The issue with remote viewing as the CIA understood it was not that it didn’t work. By all means there are documents that indicated it did work. The difficulty however was that the training program was unreliable and insufficient to establish a reliable pipeline to competency like other military skills.
The "difficulty" with remote viewing is nonsense pseudoscience and crackpottery.
It absolutely does not work. Not "unreliably", but not work at all.
This reminds me of that one time on HN when someone tried to convince me that ritual witchcraft (I think they called it blood magic) on servers was a real thing, necessary to make them work, and my dismissal was typical of narrow minded people.
Dude claims “there are documents that indicated it did work”. You didn’t enquire about them, just completely dismissed it. That is indeed typical of narrow minded people.

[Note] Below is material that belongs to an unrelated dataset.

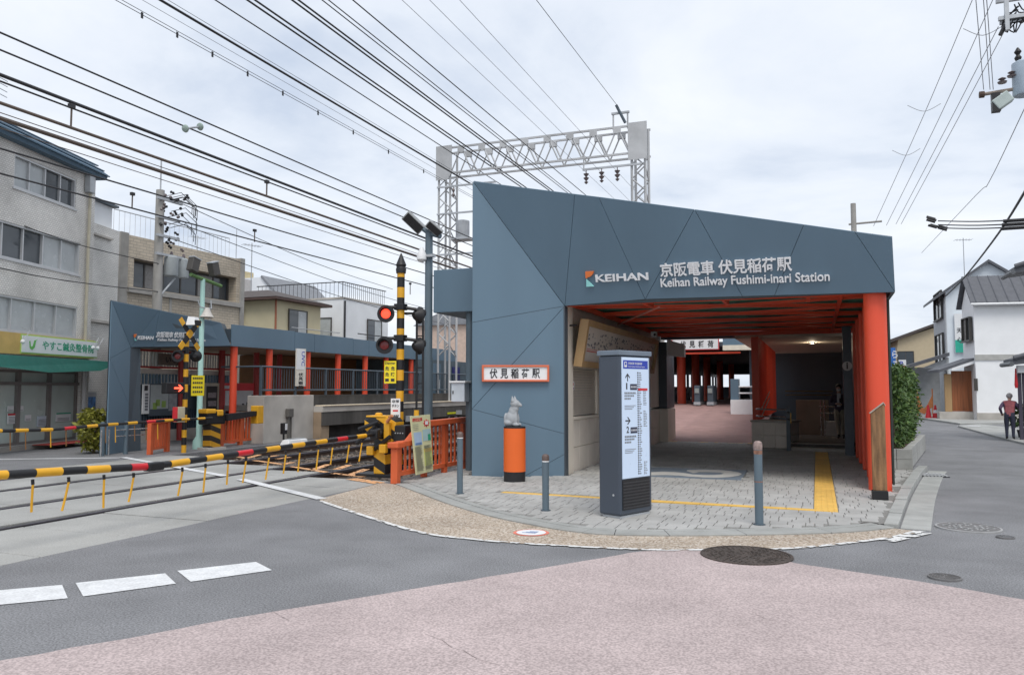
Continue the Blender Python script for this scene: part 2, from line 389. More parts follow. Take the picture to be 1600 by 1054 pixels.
# painted markings on deck and road (thin sheets, children of the surface they are on)
def strip(px0, px1, wd, z=.005, w2=None):
    a, b = gp(*px0), gp(*px1); d = (b-a).normalized(); n = Vector((-d.y, d.x, 0)); w2 = w2 or wd
    return MB().quad((a+n*wd/2).xy.to_3d()+Z3*z, (b+n*w2/2).xy.to_3d()+Z3*z, (b-n*w2/2).xy.to_3d()+Z3*z, (a-n*wd/2).xy.to_3d()+Z3*z)
road_o = bpy.data.objects['road']
def crop6(x, y): return (370+x*.16875, 690+y*.16875)
for a, b, wd in (((160, 175), (430, 212), .13), ((430, 212), (520, 192), .13), ((370, 162), (490, 145), .13), ((510, 232), (830, 285), .13), ((700, 265), (850, 212), .15), ((920, 258), (1040, 218), .15),
                 ((890, 295), (1180, 328), .13), ((1050, 310), (1200, 255), .16), ((1060, 345), (1330, 388), .24), ((0, 140), (90, 155), .13), ((90, 155), (210, 122), .13), ((300, 140), (380, 128), .13)):
    obj('orange_marking', strip(crop6(*a), crop6(*b), wd, .012), worn_orange, dk, fix=False)
obj('boundary_line', strip((503, 780), (376, 749), .17, .012, .17), white_paint, dk, fix=False)
obj('boundary_line', strip((352, 744), (192, 714.5), .17, .012), white_paint, dk, fix=False)
obj('boundary_line', strip((188, 715), (-160, 719), .16), white_paint, road_o, fix=False)
for q in ([(-30, 925), (97, 914), (106, 935), (-30, 948)], [(118, 911), (258, 896), (275, 912), (130, 932)], [(277, 892), (400, 878), (425, 891), (298, 909)], [(-200, 941), (-62, 928), (-56, 951), (-200, 965)]):
    obj('dash_marking', MB().quad(*[gp(*p)+Z3*.006 for p in q]), white_paint, road_o, fix=False)

# pink asphalt
pk = [gp(0, 1033), gp(200, 997), gp(400, 960), gp(600, 928), gp(800, 895), gp(940, 872), gp(1004, 861), gp(1100, 858), gp(1180, 864), gp(1250, 881), gp(1420, 906), gp(1600, 937)]
pk = smooth_path(pk, 5); rj = random.Random(3)
pk = [p+Vector((rj.uniform(-.012, .012), rj.uniform(-.012, .012), 0)) for p in pk]
pk = [Vector((-9.5, -4, 0))]+pk+[Vector((9, 4.2, 0)), Vector((14, -4, 0))]
pkp = struct('pink_pavement', sheet(pk, .005), pink)
for cr_ in (((665, 992), (690, 1000), (706, 1013), (724, 1017), (745, 1030), (782, 1041)), ((425, 955), (436, 962), (452, 970)), ((1180, 960), (1198, 968), (1215, 971))):
    A = [gp(*q) for q in cr_]; m = MB()
    for i in range(len(A)-1): m.quad(A[i]+Vector((-.002, 0, .0075)), A[i+1]+Vector((-.002, 0, .0075)), A[i+1]+Vector((.002, .001, .0075)), A[i]+Vector((.002, .001, .0075)))
    obj('crack', m, M('crack_dark', (.20, .16, .155), .95), pkp, fix=False)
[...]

Dudes claim all kinds of crap online. He already posted a PDF that indicated nothing of the sort.
If you will believe anything that seems true to you, because someone online said so, without any weight of evidence, and which is widely considered pseudoscience (go check)... I have a bridge to sell you.
What's with the wave of anti-intellectualism on HN of all places? Are we really trying to debate whether debunked crap like witchcraft and ESP is real? What's next, that Nigerian prince truly wants to gift you his money if only you can help him with a few dollars?
You're one of the dudes online - never forget that.
Examining something != believing it, it's step 2 in the scientific method, with which I advise you get familiar with before invoking it as much as you have in this thread.
If all you have to contribute to the discussion is thrashing around, maybe stay out of it?
> You're one of the dudes online - never forget that.
I never made any outlandish claims and therefore the onus isn't on me to prove anything.
> Examining something != believing it
But parapschyology has been examined and tested by scientists, and none of it has been verified in independent and controlled conditions. Unlike what the other commenter claimed, there are zero documents indicating RV works. Many of its practitioners have been shown to be frauds, pranksters or cranks (Puthoff thought Uri Geller was a psychic and was fooled by sleight of hand). What new evidence is there? RV isn't a new claim; it's an old debunked claim. Have they won the Amazing Randi prize yet? They could have, if RV was real!
> If all you have to contribute to the discussion is thrashing around, maybe stay out of it?
I'm reminding participants about how the scientific method works, which is important when discussing outlandish claims.
I remember when gta5 was getting hacked left and right when it was released. People would just hand you millions in in game currency and you’d get to unlock all the hypercars and military vehicles. Really made the game fun removing the grind and pay to win and allowing everyone to do anything. And it gave people a chance if someone was dominating a lobby with something broken or overpowered to actually fight back fire with fire.